[Scenes as source code]
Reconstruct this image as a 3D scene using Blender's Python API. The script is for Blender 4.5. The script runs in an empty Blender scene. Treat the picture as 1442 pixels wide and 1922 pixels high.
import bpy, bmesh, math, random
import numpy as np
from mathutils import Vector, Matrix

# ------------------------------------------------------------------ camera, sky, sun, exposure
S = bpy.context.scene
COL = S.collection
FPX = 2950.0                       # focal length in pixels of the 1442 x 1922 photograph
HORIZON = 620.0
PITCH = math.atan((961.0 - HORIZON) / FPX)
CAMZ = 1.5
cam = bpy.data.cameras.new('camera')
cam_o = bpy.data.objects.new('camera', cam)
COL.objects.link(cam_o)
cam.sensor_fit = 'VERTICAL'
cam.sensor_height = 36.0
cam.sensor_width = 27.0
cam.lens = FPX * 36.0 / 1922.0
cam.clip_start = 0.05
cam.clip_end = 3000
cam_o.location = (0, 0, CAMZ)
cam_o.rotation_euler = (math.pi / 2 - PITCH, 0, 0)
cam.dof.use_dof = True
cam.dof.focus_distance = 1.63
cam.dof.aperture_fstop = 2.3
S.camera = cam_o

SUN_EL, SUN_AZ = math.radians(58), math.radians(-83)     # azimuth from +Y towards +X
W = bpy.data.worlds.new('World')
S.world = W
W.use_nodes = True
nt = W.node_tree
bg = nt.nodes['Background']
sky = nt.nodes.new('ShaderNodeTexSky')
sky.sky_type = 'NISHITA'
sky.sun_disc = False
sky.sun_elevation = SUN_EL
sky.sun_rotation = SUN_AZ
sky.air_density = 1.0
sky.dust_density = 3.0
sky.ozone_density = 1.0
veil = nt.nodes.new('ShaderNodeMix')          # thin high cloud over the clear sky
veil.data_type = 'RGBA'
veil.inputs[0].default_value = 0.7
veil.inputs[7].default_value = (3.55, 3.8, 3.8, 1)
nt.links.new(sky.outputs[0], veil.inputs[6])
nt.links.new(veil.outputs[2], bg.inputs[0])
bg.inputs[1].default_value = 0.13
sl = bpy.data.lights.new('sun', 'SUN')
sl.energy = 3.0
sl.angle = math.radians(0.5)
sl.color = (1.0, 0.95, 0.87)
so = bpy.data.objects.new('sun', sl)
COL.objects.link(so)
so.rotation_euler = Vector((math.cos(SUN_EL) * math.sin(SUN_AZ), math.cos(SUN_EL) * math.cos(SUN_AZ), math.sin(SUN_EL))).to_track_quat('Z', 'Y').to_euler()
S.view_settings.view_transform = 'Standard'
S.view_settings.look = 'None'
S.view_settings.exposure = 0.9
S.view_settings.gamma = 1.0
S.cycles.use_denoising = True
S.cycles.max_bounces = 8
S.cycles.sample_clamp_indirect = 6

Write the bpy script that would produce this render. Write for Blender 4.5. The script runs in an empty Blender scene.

EXERCISE =>
Your task is to print all of the records exactly.

RESPONSE TO THIS EXERCISE =>
Reconstruct this image as a 3D scene using Blender's Python API. The script is for Blender 4.5. The script runs in an empty Blender scene. Treat the picture as 1442 pixels wide and 1922 pixels high.
import bpy, bmesh, math, random
import numpy as np
from mathutils import Vector, Matrix

# ------------------------------------------------------------------ camera, sky, sun, exposure
S = bpy.context.scene
COL = S.collection
FPX = 2950.0                       # focal length in pixels of the 1442 x 1922 photograph
HORIZON = 620.0
PITCH = math.atan((961.0 - HORIZON) / FPX)
CAMZ = 1.5
cam = bpy.data.cameras.new('camera')
cam_o = bpy.data.objects.new('camera', cam)
COL.objects.link(cam_o)
cam.sensor_fit = 'VERTICAL'
cam.sensor_height = 36.0
cam.sensor_width = 27.0
cam.lens = FPX * 36.0 / 1922.0
cam.clip_start = 0.05
cam.clip_end = 3000
cam_o.location = (0, 0, CAMZ)
cam_o.rotation_euler = (math.pi / 2 - PITCH, 0, 0)
cam.dof.use_dof = True
cam.dof.focus_distance = 1.63
cam.dof.aperture_fstop = 2.3
S.camera = cam_o

SUN_EL, SUN_AZ = math.radians(58), math.radians(-83)     # azimuth from +Y towards +X
W = bpy.data.worlds.new('World')
S.world = W
W.use_nodes = True
nt = W.node_tree
bg = nt.nodes['Background']
sky = nt.nodes.new('ShaderNodeTexSky')
sky.sky_type = 'NISHITA'
sky.sun_disc = False
sky.sun_elevation = SUN_EL
sky.sun_rotation = SUN_AZ
sky.air_density = 1.0
sky.dust_density = 3.0
sky.ozone_density = 1.0
veil = nt.nodes.new('ShaderNodeMix')          # thin high cloud over the clear sky
veil.data_type = 'RGBA'
veil.inputs[0].default_value = 0.7
veil.inputs[7].default_value = (3.55, 3.8, 3.8, 1)
nt.links.new(sky.outputs[0], veil.inputs[6])
nt.links.new(veil.outputs[2], bg.inputs[0])
bg.inputs[1].default_value = 0.13
sl = bpy.data.lights.new('sun', 'SUN')
sl.energy = 3.0
sl.angle = math.radians(0.5)
sl.color = (1.0, 0.95, 0.87)
so = bpy.data.objects.new('sun', sl)
COL.objects.link(so)
so.rotation_euler = Vector((math.cos(SUN_EL) * math.sin(SUN_AZ), math.cos(SUN_EL) * math.cos(SUN_AZ), math.sin(SUN_EL))).to_track_quat('Z', 'Y').to_euler()
S.view_settings.view_transform = 'Standard'
S.view_settings.look = 'None'
S.view_settings.exposure = 0.9
S.view_settings.gamma = 1.0
S.cycles.use_denoising = True
S.cycles.max_bounces = 8
S.cycles.sample_clamp_indirect = 6

Write the bpy script that would produce this render. Write for Blender 4.5. The script runs in an empty Blender scene.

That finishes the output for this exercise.